The grand prize winner in my book for odd and inaccurate gift goes to the hot dog toaster that I got one year from a family member. I won’t name that person and I won’t say that the gift choice was entirely her fault because my eating habits have been all over the map my entire life.

Add to this the fact one brother is a trained chef who could make Alpo taste great, the other is a champion pie baker, and my sister has a discerning palate and is no slouch in the kitchen.

When you compare that history with my former choice of Chef Boy-ar-Dee entrees and Ramen Noodle side dishes, you can’t be surprised at the hot dog toaster.

But over time my tastes and sophistication have changed.
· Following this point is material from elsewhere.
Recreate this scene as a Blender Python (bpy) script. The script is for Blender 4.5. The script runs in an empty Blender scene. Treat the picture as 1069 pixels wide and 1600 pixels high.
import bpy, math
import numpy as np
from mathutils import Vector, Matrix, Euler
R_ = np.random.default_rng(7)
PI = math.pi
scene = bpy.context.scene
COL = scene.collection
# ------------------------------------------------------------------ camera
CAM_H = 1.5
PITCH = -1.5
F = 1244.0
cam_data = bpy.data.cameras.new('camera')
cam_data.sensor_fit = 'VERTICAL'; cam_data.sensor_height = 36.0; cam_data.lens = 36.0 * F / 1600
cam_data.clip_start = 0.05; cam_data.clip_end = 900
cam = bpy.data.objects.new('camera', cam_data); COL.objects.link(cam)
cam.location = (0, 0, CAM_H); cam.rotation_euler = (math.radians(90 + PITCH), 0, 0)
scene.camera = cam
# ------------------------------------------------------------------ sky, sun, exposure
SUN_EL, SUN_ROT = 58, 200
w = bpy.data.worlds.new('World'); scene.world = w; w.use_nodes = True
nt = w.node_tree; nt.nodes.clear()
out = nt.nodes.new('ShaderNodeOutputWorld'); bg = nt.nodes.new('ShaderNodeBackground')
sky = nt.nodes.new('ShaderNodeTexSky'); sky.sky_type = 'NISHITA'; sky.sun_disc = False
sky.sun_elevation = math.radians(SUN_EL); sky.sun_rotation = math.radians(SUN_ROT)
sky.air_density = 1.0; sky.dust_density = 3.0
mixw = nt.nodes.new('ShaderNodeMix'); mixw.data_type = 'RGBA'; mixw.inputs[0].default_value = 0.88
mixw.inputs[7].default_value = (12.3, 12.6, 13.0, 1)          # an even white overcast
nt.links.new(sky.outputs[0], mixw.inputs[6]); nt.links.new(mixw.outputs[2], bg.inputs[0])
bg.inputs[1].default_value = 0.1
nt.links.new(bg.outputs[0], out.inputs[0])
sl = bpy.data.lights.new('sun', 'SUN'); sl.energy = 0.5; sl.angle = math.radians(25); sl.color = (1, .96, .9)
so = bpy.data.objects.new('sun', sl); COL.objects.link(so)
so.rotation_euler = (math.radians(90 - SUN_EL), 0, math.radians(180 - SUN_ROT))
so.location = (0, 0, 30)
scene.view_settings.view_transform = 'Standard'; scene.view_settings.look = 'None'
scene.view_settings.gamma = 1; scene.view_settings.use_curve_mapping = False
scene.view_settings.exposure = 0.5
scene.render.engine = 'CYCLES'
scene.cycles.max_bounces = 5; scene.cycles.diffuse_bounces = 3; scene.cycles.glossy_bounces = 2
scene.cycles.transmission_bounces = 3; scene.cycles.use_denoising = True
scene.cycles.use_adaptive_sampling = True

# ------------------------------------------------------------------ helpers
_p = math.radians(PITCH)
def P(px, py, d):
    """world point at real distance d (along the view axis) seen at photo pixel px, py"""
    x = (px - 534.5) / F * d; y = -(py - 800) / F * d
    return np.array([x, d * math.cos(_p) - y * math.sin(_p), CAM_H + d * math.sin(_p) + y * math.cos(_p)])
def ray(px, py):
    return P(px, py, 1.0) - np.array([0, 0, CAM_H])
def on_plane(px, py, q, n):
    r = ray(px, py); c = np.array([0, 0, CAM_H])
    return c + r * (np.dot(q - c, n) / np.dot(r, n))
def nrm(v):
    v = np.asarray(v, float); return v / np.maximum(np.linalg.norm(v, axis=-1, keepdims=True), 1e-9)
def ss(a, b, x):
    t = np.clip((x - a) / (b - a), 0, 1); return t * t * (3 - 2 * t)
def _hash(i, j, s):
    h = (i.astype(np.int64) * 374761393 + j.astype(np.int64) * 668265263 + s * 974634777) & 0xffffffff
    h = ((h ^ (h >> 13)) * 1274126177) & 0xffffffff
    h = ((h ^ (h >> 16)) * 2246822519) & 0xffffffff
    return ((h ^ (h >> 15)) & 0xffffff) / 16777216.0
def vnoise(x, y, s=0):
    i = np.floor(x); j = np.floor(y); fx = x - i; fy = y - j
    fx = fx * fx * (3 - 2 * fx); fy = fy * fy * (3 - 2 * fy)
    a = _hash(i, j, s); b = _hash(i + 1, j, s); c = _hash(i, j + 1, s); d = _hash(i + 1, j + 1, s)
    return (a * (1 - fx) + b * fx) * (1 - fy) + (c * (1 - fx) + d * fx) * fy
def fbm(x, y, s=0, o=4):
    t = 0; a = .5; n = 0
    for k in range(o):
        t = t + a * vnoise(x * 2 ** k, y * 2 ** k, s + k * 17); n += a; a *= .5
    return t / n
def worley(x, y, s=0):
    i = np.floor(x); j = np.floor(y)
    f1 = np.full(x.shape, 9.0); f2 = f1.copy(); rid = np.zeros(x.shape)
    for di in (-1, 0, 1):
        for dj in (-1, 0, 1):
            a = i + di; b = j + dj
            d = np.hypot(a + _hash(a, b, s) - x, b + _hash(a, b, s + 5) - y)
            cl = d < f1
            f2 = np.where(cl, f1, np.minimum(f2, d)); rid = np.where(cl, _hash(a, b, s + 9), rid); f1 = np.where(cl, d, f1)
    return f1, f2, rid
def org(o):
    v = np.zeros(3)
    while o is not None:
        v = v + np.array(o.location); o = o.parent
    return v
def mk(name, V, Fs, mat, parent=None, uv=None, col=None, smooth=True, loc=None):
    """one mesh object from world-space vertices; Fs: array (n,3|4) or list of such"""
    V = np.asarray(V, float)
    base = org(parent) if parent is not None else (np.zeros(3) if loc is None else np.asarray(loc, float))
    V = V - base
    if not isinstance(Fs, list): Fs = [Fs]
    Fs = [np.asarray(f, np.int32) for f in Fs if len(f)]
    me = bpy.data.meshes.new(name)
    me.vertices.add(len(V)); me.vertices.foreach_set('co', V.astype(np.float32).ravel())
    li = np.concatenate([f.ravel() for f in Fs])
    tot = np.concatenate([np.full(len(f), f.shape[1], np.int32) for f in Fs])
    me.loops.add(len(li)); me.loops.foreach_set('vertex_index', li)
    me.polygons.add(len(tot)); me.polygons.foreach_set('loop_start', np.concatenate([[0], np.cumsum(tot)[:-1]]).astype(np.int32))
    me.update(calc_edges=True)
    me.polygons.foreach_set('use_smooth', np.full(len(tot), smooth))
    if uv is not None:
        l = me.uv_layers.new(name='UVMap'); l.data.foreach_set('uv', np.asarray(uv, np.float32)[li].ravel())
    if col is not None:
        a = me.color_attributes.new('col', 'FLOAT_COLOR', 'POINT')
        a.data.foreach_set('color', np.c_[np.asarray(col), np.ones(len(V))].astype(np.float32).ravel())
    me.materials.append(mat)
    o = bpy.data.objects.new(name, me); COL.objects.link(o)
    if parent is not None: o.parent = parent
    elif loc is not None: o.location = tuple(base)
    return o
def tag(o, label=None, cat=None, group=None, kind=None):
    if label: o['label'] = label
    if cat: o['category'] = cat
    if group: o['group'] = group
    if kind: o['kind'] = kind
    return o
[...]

I’m now a discerning sushi fanatic. I enjoy my meat seared properly and prepared without the chef soaking it for days in a bag of marinade. And I even had a spinach salad for lunch yesterday.

I feel that I’m now far from the hot-dog munching, Mac-and-Cheese loving, Mallomar gobbling fiend who used to giggle when the Peeps were released for Easter.

Now my frequent breakfast order at work—for which I’m going to be late today because I’m typing this madly in my study—is a collection of eggs, some salsa, a few sausages or bits of bacon and a delightful jack cheese.

That, my friends, isn’t something you put in a hot dog toaster. It’s something you stuff into flat, circular piece of bread and enjoy with reckless breakfast abandon. And that’s a wrap.